The Plane Maker is a very basic program when it comes to making parts in it. Terribly vague in instruction on how to do the background bitmaps. For the fuselage, I was lost. I found out some things tonight, through trial and error, how things are done. This is about how to put in background bitmaps, how they are done. Thats it. And its only for the Fuselage. I havent gone past this point yet.

You must find a good 3 view. In your graphics program, you need to chop it up into other views via copy/pasting into other views, like top, side, front. Your top view will be your bottom also. With the fuselage, you will need the bitmaps to be the same length, width, and height (in pixels). These will also start from the very edges of the front and rear of the bitmaps. If your side view is a different 'height' then your top view, then they will be different lengths in the Plane Maker backgrounds. You cant align the ribbings then, and so you need to go back in and make the side and top views the same dimensions.

In Photoshop, I kept my rectangle selection the same for cutting out the top and side, just moving it with arrow keys to hover over the areas I was going to copy out to a 'new' sheet. The new sheet (in photoshop) will be the same size as your selection.

When you are in Plane Maker, select on Standard, Fuselage, Top/Bottom (which includes sides, but doesnt mention that). On the bottom left are your points for Bitmap selections.

Tip; you can drag the top and bottom vertices of a 'half rib' area to a point you want a cross section at, and hit the 'Reset This Section to Vertical' and all the vertices then jump over there to be with the top/bottom vertices. Easier then measuring things out. Clicking on 'Ellipse' button on 'Sections' (in the Standard/Fuselage/Section center) will round out your cross section nicely. Then you can adjust it.
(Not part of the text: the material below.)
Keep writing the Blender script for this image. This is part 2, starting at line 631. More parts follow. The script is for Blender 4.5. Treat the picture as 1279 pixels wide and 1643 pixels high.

This is a brilliant tutorial on how its done, but he leaves out a few things that leave you hanging, such as your view bitmaps being equal sizes for the sides/top/bottom.


gow3gw24e.JPG
 
Side note. The Plane Maker does two things. It creates the coded 'config file' (ASI or ACI file?) that tells the computer about your fuel tanks location, CG location, weights and balances, wing area's, etc, etc. And... It makes the 'aerodynamics' model, which people usually hide and either make a 'show' model (visible) with Blender or Max, etc, and you export those planes (in sections) and integrate them (import?) into your Plane Maker project.

I hope that make sense. Plane Maker is like the setup center for your plane and the aerodynamics model build center as well. You will hide it later and put in your own high detail model.

I never agreed with this part of the program as aerodynamics should reflect the polygon surfaces. This is a very rough plane shape, but the computer (imagines?) it as being very smooth and fluid.

But... Thats what it does and how it works and so it goes. :) Show me how to do it and lets get a plane in this simulator to see how its done.
 
Well, the aero model is a rough approximation to the physical surface and allows a lot more surface calculations than any current Sim (ESP uses a single point as I understand it). Looks like MSFS is going to blow that away, but that's another thread
There's a new series on YouTube which is a tribute update to Dan's original series. I'll see if I can find a link.